Task brief:
Set down only those lines that fall from the line containing "Reconstruct this image" through the line containing "PI = math.pi", unchanged and without pictures.

Dataset entries:
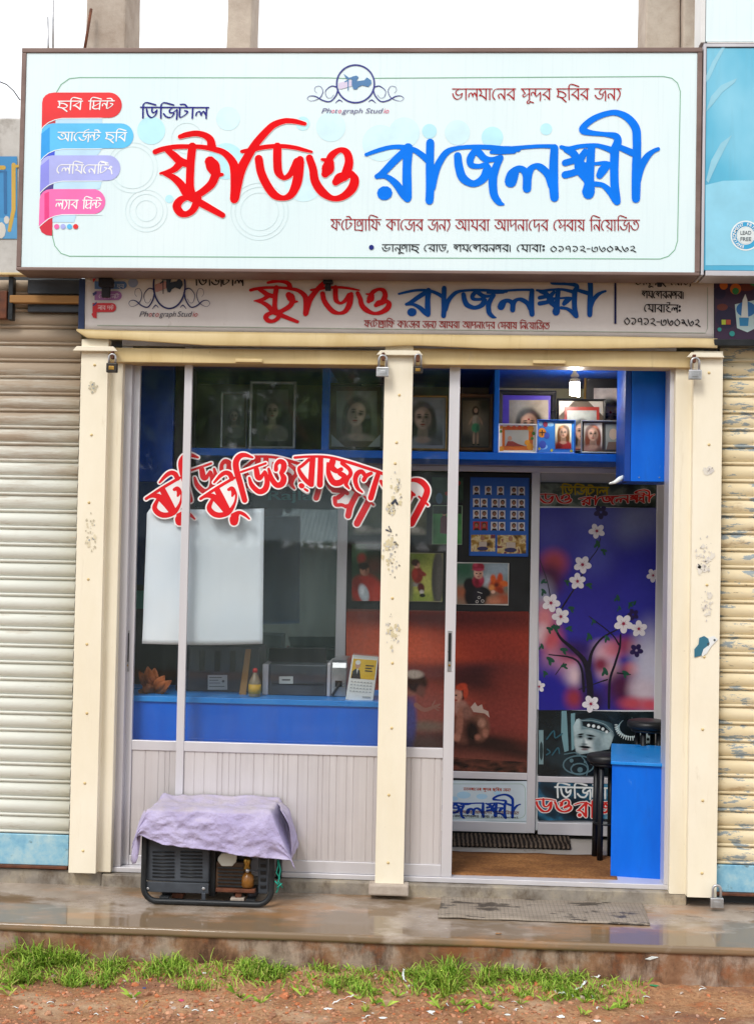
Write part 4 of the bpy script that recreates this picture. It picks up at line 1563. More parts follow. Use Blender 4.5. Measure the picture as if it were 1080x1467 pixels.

---

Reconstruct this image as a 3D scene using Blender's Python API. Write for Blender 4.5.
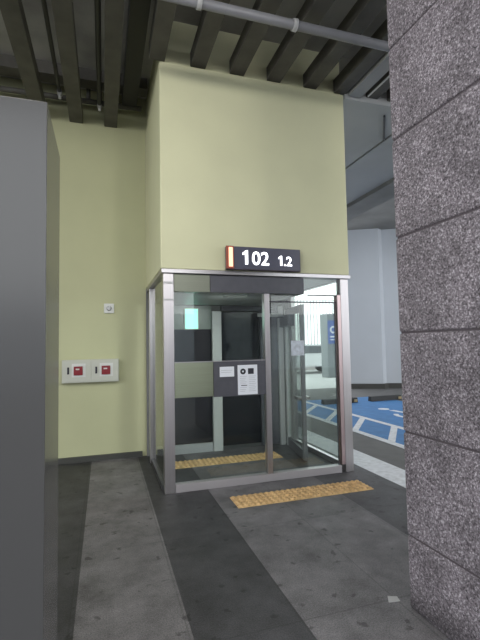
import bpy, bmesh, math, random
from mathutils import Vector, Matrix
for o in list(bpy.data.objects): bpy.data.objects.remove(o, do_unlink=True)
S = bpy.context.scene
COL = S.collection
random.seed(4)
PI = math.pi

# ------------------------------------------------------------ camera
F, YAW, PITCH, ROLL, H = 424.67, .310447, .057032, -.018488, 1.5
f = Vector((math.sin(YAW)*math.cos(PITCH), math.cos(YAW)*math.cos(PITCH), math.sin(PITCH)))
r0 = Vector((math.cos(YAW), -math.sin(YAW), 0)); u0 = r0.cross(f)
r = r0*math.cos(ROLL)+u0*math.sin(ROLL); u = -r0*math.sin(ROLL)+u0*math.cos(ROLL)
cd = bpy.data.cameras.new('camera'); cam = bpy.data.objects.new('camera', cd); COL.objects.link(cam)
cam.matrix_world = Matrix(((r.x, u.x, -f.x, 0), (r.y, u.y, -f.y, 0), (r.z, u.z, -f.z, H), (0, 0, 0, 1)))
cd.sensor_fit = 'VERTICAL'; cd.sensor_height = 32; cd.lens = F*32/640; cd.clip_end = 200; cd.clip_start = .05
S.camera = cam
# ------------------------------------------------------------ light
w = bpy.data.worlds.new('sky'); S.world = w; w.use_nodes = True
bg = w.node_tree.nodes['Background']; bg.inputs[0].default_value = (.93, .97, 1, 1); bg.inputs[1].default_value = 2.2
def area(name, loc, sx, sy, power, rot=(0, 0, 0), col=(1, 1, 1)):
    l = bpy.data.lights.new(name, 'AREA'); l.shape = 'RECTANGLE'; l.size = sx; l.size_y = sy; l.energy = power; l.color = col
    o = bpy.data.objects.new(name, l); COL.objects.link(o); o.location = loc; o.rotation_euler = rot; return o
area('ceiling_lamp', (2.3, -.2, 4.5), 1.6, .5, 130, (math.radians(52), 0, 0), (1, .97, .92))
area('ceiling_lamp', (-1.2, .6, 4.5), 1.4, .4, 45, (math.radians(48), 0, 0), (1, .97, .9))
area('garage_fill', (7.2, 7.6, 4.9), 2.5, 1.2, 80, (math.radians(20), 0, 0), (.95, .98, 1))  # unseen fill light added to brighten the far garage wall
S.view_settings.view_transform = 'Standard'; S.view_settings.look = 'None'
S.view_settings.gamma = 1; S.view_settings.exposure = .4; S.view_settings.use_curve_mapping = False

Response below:
Reconstruct this image as a 3D scene using Blender's Python API. Write for Blender 4.5.
import bpy, bmesh, math, random
from mathutils import Vector, Matrix
for o in list(bpy.data.objects): bpy.data.objects.remove(o, do_unlink=True)
S = bpy.context.scene
COL = S.collection
random.seed(4)
PI = math.pi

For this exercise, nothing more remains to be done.